La Cour rappelle que, même sans le sinistre, les demandeurs auraient été tenus de procéder à ces correctifs pour se conformer aux normes applicables.
La dépréciation
Les parties reconnaissent que la dépréciation doit être considérée dans le calcul de la valeur au jour du sinistre, mais elles divergeaient sur son ampleur.
Le Tribunal retient la dépréciation calculée par l’expert de la défenderesse, jugeant que les demandeurs n’ont pas démontré qu’un taux moindre devrait s’appliquer.
Enseignements à retenir
Cette décision met en lumière plusieurs points pratiques pour les litiges portant sur l’évaluation de dommages à un bâtiment :
Méthodologie : les tribunaux peuvent privilégier les évaluations fondées sur des données de marché concrètes et vérifiables plutôt que des estimations de l’assureur qui ne se base pas sur la réalité du terrain.

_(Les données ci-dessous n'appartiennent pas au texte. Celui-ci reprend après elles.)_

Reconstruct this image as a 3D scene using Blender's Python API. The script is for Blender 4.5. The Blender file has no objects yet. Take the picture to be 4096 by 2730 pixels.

Preuve technique : les outils numériques utilisés par les experts (ex. logiciels d’estimation) doivent être documentés et expliqués pour assurer leur fiabilité.
Planification de l’expertise : il peut être pertinent de confier à l’expert un mandat permettant de présenter plusieurs scénarios d’évaluation selon les postes contestés.
Distinction essentielle :
les coûts de mise aux normes sont inclus dans la valeur au jour du sinistre ;
les coûts de correction des déficiences doivent être exclus.
En conclusion
La décision Walsh c. Intact Insurance Company rappelle que l’évaluation de la valeur d’un immeuble sinistré exige une compréhension nuancée des clauses contractuelles et des réalités techniques du marché.
Pour bien départager les coûts de mise aux normes et ceux liés aux déficiences, le recours à un expert ingénieur demeure une bonne pratique. Cette approche contribue à une évaluation juste, complète et juridiquement défendable.